For their first tests, Stillman and his colleagues chose to embed aluminum in their laser targets because it’s a relatively simple and well-understood element. Now they use foils mixing aluminum and iron, producing new signatures of intense energy flows in the resulting dense plasma. The mixture changes the timing of radiation the plasma emits, providing clues to how energy flows through it.
Although Stillman’s thesis research is largely focused on experiment, his 2015 Lawrence Livermore National Laboratory practicum exposed him to the theory side through computational modeling. With researcher Richard London, Stillman worked on coupling two codes that can be used to design X-ray opacity experiments using high-intensity lasers – experiments similar to his own.
Combining the codes – HYDRA, a hydrodynamics program that calculates radiation as moving fluids, and ZUMA, a particle-in-cell (PIC) program that portrays individual particles moving through space ¬– should more accurately characterize the experiments. “The radiation hydrodynamics codes by themselves have difficulty treating the interaction of a high-intensity laser with a solid material,” Stillman says. A PIC code is better at capturing the effects of energetic electrons from the laser interaction hitting the target.

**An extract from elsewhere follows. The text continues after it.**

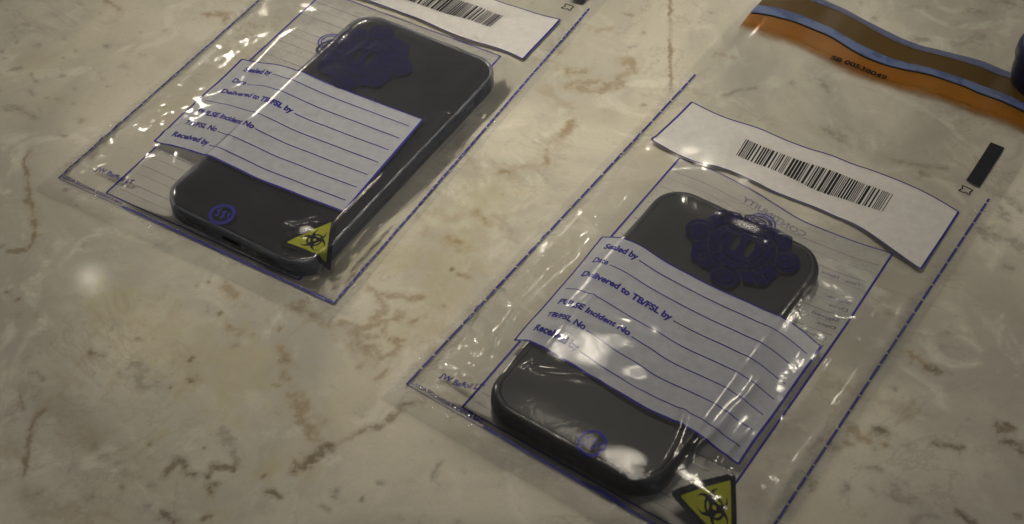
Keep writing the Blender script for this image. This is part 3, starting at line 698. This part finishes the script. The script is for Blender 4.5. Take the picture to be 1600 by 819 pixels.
    sc_ = B.huv(347, 334) if left else B.huv(925, 692)
    def stamp_fn(dx, dy):
        r = np.hypot(dx, dy)
        return ((r < 5.2) & (r > 3.9)) | ((r < 3.3) & (np.sin(dx * 2.6 + 1.5 * np.sin(dy * 1.7)) > .1) & (np.abs(dy) < 1.9))
    masked('round_stamp', B, -5.5, 5.5, -5.5, 5.5, stamp_fn, M_BLUE, e, -.14, .25, lambda uv, s3=sc_: uv + s3)

    # hazard triangle
    tri = [B.huv(*q) for q in ([(433, 380), (527, 337), (517, 426)] if left else [(1045, 769), (1150, 736), (1153, 880)])]
    A_, B_, C_ = tri
    g = (A_ + B_ + C_) / 3
    def tri_frame(uv):   # unit triangle (apex up) onto the traced one
        a = np.array([0, 1.0]); b = np.array([-.866, -.5]); c = np.array([.866, -.5])
        Mx = np.linalg.inv(np.array([[a[0], b[0], c[0]], [a[1], b[1], c[1]], [1, 1, 1]]))
        lam = (Mx @ np.vstack([uv.T, np.ones(len(uv))])).T
        return lam @ np.array([A_, B_, C_])
    def tfn(s0, rr_):
        def f(x, y):
            d = np.maximum(np.maximum(-y - .5 * s0, .866 * x + .5 * y - .5 * s0), -.866 * x + .5 * y - .5 * s0)
            far = np.hypot(x, y) > s0 * rr_
            return (d < 0) & ~far
        return f
    def bio(x, y):
        m = np.zeros(x.shape, bool); r0 = np.hypot(x, y)
        for j in range(3):
            a = math.pi / 2 + j * 2 * math.pi / 3; q = np.hypot(x - .20 * math.cos(a), y - .20 * math.sin(a))
            q2 = np.hypot(x - .26 * math.cos(a), y - .26 * math.sin(a))
            m |= (q < .20) & (q2 > .145)
        for j in range(3):
            a = math.pi / 2 + j * 2 * math.pi / 3; q2 = np.hypot(x - .26 * math.cos(a), y - .26 * math.sin(a)); m &= ~(q2 < .145)
        m |= (np.abs(r0 - .20) < .026)
        m &= ~(r0 < .045)
        return m
    hz = masked('hazard_triangle', B, -.9, .9, -.55, 1.02, tfn(1.0, .93), M_BLACK, e, -.20, .02, tri_frame)
    masked('yellow_triangle', B, -.8, .8, -.5, .9, tfn(.75, .97), M_YELLOW, hz, -.15, .013, tri_frame)
    masked('biohazard_symbol', B, -.5, .5, -.5, .5, bio, M_BLACK, hz, -.10, .012, tri_frame)

    # sealing tape at the mouth of the bag
    cur = {}
    for nm, c_ in (('ol', ORANGE_LOW), ('bl', BLUE_LOW), ('bu', BLUE_UP), ('wu', BROWN_UP), ('pu', PALE_UP)):
        q = smoothline([RB.huv(*p) for p in c_], 80, 3)
        cur[nm] = q
    mk = lambda a_, b_: Patch(cur[a_], cur[b_], n=80)
    ot = patch_mesh('sealing_tape', B, mk('bl', 'ol'), M_ORANGE, e, .12, 110, 14)
    at = ot.data.attributes.new('fade', 'FLOAT', 'POINT')
    at.data.foreach_set('value', (1 - np.tile(np.linspace(0, 1, 14), 110) ** 1.6).astype('f'))
    patch_mesh('brown_adhesive_band', B, mk('wu', 'bu'), M_BROWN, ot, .14, 110, 14)
    patch_mesh('blue_patterned_band', B, mk('bu', 'bl'), M_STRIP, ot, .55, 110, 8)
    strips('tape_shadow_line', B, [(cur['bl'] + np.array([0, -.3]), .7)], .7, M_BLACK, ot, .20)  # dark strip painted in as the shade under the lifted blue band
    patch_mesh('pale_blue_band', B, mk('pu', 'wu'), M_LBLUE, ot, .35, 110, 8)
    sp0, sp1 = RB.huv(1297, 93), RB.huv(1383, 126)
    texts('serial_number', B, [text_line('SB 00538049', sp0, sp1, 2.9, .03)], M_BLACK, ot, .40)

# ------------------------------------------------------------------ phones
def rrect(w_, l_, r, n=10):
    P = []
    for cx, cy, a0 in ((w_ / 2 - r, l_ / 2 - r, 0), (-w_ / 2 + r, l_ / 2 - r, 90), (-w_ / 2 + r, -l_ / 2 + r, 180), (w_ / 2 - r, -l_ / 2 + r, 270)):
        for i in range(n + 1):
            a = math.radians(a0 + 90 * i / n); P.append((cx + r * math.cos(a), cy + r * math.sin(a)))
    return np.array(P)
def slab(w_, l_, r, rings, cap=True, capb=True):
    """rings: (inset, z) from the bottom up"""
    V, F = [], []; n = None
    for ins, z in rings:
        P = rrect(w_ - 2 * ins, l_ - 2 * ins, max(r - ins, .4)); n = len(P)
        V += [(x, y, z) for x, y in P]
    for k in range(len(rings) - 1):
        for i in range(n):
            j = (i + 1) % n; F.append((k * n + i, k * n + j, (k + 1) * n + j, (k + 1) * n + i))
    if capb: F.append(tuple(range(n - 1, -1, -1)))
    if cap: F.append(tuple((len(rings) - 1) * n + i for i in range(n)))
    return np.array(V, float), F
def edge_rings(h, e, top_e=None, n=5, z0=0.0):
    te = top_e or e
    r = [(e * (1 - math.sin(a)), z0 + e * (1 - math.cos(a))) for a in np.linspace(0, math.pi / 2, n)]
    r += [(te * (1 - math.cos(a)), z0 + h - te * (1 - math.sin(a))) for a in np.linspace(0, math.pi / 2, n)]
    return r
def phone_frame(B):
    cx, cy, th, pw, pl, rc = B.phone
    X, Y = B.world(cx, cy); a = B.t + th
    def f(V):
        V = np.asarray(V, float); c, s = math.cos(a), math.sin(a)
        return np.stack([X + c * V[:, 0] - s * V[:, 1], Y + s * V[:, 0] + c * V[:, 1], V[:, 2] + .45], 1)
    return f, (X * MM, Y * MM, 0)
def box(x0, x1, y0, y1, z0, z1, r=.5):
    w_, l_ = x1 - x0, y1 - y0
    V, F = slab(w_, l_, min(r, w_ / 2.2, l_ / 2.2), edge_rings(z1 - z0, min(r * .5, (z1 - z0) / 2.2), n=3, z0=z0))
    V[:, 0] += (x0 + x1) / 2; V[:, 1] += (y0 + y1) / 2; return V, F

def add(name, VF, f, mat, parent, smooth=True):
    o = mesh(name, f(VF[0]), VF[1], mat, parent, smooth)
    if smooth:
        for p in o.data.polygons:
            if len(p.vertices) > 8: p.use_smooth = False
    return o
# left: slim phone in a clear case, screen up
f, loc = phone_frame(LB)
ph = bpy.data.objects.new('mobile_phone', None); COL.objects.link(ph); ph.location = loc
tag(ph, 'slim dark phone in a clear case, lying screen up inside the left bag', 'phone')
add('body', slab(71.4, 138.0, 10.8, edge_rings(7.4, 2.4, 1.0, 6, .9)), f, M_BODY, ph)
add('screen', slab(70.6, 137.2, 10.4, edge_rings(.35, .1, .16, 3, 8.15)), f, M_PHONE, ph)
# case: shell wall with a lip
rings = [(2.2, 0), (.7, .5), (0, 2.0), (0, 7.2), (.15, 8.5), (.5, 9.0), (.9, 9.1), (1.25, 8.85), (1.3, 7.6)]
case = add('clear_case', slab(74.0, 140.6, 12.0, rings, cap=False, capb=True), f, M_CASE, ph)
add('charging_port', box(-4.6, 4.6, -70.75, -70.0, 3.6, 6.2, 1.0), f, M_PORT, ph)
add('port_contact', box(-3.9, 3.9, -70.95, -70.6, 5.6, 6.0, .2), f, M_STEEL, ph)
add('speaker_slot', box(-23, -12, -70.72, -70.0, 3.4, 6.2, 1.2), f, M_PORT, ph)
add('speaker_slot', box(12, 23, -70.72, -70.0, 3.4, 6.2, 1.2), f, M_PORT, ph)
add('side_button', box(36.6, 37.5, 18, 27, 4.0, 6.4, .6), f, M_CASE, ph)
add('side_button', box(36.6, 37.5, 31, 40, 4.0, 6.4, .6), f, M_CASE, ph)
add('power_button', box(36.6, 37.5, 46, 54, 4.0, 6.4, .6), f, M_CASE, ph)
# right: phone in a thick black case
f, loc = phone_frame(RB)
ph = bpy.data.objects.new('mobile_phone', None); COL.objects.link(ph); ph.location = loc
tag(ph, 'thick black phone with rounded corners in a matt black case inside the right bag', 'phone')
rings = [(3.2, 0), (1.4, .7), (.3, 2.6), (0, 5.0), (.15, 7.6), (.9, 9.5), (2.0, 10.45), (3.0, 10.6), (3.6, 10.3), (3.9, 9.6)]
add('black_case', slab(71.2, 131.4, 13.0, rings, cap=False), f, M_RUBBER, ph)
add('face_panel', slab(64.4, 124.6, 10.0, edge_rings(.5, .15, .4, 4, 9.75)), f, M_RUBTOP, ph)
add('charging_port', box(-5, 5, -66.0, -65.3, 3.5, 6.6, 1.2), f, M_PORT, ph)
add('side_button', box(35.2, 36.1, 30, 42, 5.0, 7.4, .7), f, M_RUBBER, ph)

# ------------------------------------------------------------------ dark blue round cap at the right edge
def lathe(prof, n=64):
    V, F = [], []
    for r, z in prof: V += [(r * math.cos(2 * math.pi * i / n), r * math.sin(2 * math.pi * i / n), z) for i in range(n)]
    for k in range(len(prof) - 1):
        for i in range(n): j = (i + 1) % n; F.append((k * n + i, k * n + j, (k + 1) * n + j, (k + 1) * n + i))
    F.append(tuple(range(n - 1, -1, -1))); F.append(tuple((len(prof) - 1) * n + i for i in range(n)))
    return np.array(V), F
c = unproj(1650, 100, 12)
cp = bpy.data.objects.new('round_container', None); COL.objects.link(cp); cp.location = (c[0] * MM, c[1] * MM, 0)
tag(cp, 'dark navy rounded container cut off by the right edge above the orange tape', 'container')
V, F = lathe([(13, .1), (15.6, .6), (16.6, 2.5), (17, 6), (17, 12), (16.8, 13)]); V[:, :2] += c[:2]
mesh('container_body', V, F, M_NAVYCASE, cp)
V, F = lathe([(16.6, 13.05), (17.5, 13.4), (17.9, 15), (17.6, 19), (16.4, 21.5), (14, 22.6), (8, 23)]); V[:, :2] += c[:2]
mesh('container_lid', V, F, M_NAVYCASE, cp)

At Livermore, Stillman performed radiation hydrodynamics simulations of a simplified experimental scenario and linked them with PIC models of electrons from the laser, but the practicum ended before he could fully combine the two. Fortunately, the practicum led to a collaboration connecting the Livermore researchers with Froula’s Rochester group. The laser experimentalists feed data to the modelers and the modelers provide insight to explain the experiments, helping improve them.
After graduation in 2018, Stillman expects to stay in research, either at the LLE or a national laboratory, pursuing a longstanding drive to understand and predict nature. “Physics lends you that very clear physical insight into how the world functions.”